When you walk into a fashion show — not just any show, but that of New York’s much-adored, cool designing duo — to find the runway carpeted with a brown rec room rug, it can only mean one thing: irony. To some degree that played into Jack McCollough and Lazaro Hernandez’s spring collection for Proenza Schouler. Their inspirations included Fifties car interiors; Googie architecture, and the work of Morris Lapidus, the architect behind Miami’s Deco crown jewel, the Fontainebleau hotel. “You know, all that questionable-taste architecture,” said Hernandez during a preview, leading one to believe they had a so-tacky-it’s-chic trick up their sleeves. That turned out to be a gross underestimation — thank god.

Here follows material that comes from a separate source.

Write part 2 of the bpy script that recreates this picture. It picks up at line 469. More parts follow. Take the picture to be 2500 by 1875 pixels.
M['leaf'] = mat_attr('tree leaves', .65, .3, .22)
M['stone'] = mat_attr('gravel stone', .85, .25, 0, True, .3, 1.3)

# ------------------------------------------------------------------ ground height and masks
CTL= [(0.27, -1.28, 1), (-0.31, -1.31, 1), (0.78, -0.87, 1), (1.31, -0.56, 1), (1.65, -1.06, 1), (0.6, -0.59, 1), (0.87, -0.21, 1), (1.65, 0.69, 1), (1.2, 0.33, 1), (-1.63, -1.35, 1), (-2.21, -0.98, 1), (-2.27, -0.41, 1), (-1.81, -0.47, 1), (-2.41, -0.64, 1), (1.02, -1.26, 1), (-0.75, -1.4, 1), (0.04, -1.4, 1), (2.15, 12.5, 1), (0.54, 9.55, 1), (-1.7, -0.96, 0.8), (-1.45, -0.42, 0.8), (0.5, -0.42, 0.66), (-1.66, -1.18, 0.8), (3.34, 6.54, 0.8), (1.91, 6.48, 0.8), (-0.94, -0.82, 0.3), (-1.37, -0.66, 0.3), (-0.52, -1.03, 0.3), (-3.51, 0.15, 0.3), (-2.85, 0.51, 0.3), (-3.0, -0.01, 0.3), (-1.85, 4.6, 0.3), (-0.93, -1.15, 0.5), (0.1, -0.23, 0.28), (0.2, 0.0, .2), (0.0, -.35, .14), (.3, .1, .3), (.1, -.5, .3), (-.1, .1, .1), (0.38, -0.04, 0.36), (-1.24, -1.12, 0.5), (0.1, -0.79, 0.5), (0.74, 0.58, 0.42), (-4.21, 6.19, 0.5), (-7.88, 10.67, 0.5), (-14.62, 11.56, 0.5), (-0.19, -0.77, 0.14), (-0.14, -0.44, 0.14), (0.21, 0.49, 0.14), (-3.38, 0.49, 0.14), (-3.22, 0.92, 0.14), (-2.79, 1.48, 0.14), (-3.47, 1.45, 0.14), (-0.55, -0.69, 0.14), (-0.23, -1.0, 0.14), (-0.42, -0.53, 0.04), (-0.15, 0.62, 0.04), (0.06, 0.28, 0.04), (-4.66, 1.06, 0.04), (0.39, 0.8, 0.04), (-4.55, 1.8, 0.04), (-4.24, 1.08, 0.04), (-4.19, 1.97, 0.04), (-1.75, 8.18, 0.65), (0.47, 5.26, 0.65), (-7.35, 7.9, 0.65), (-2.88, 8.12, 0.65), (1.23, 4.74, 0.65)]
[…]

Even with a look at a smattering of key pieces — spongy, snug cropped sweaters and a cobalt A-line skirt in papery eel skin that formed one-half of one of the lineup’s best looks — which indicated the collection was to be a serious, sophisticated affair, the show in full came as a wonderful surprise. McCollough and Hernandez worked their throwback references with originality, precision and expert craftsmanship. They didn’t shy away from the so-called bad-taste elements, like tiger-print car interiors and the orange, green and gold palette that has been considered an anathema since it fell out of fashion in the late Seventies. Rather, it was all masterfully handled on slim, retro-modern shapes that had sex appeal and grace.


The gut of the collection was an intersection of pinup and sultry secretary. Bustier tops were paired with mean pencil skirts in a mash-up of neon and tropical prints. Yet there was a crafty undercurrent throughout. The main shoe was a platform clog, hand-painted like wood veneer, with a peep-toe and square stub heel. And raffia was woven into color-blocked knits and remarkable dresses that had cutout maillot tops and wide-weave cage skirts. For the finale, the designers embroidered vaguely Hawaiian florals on tulle dresses with open backs and narrow skirts. It might have been the first time a banana-leaf print was seductive.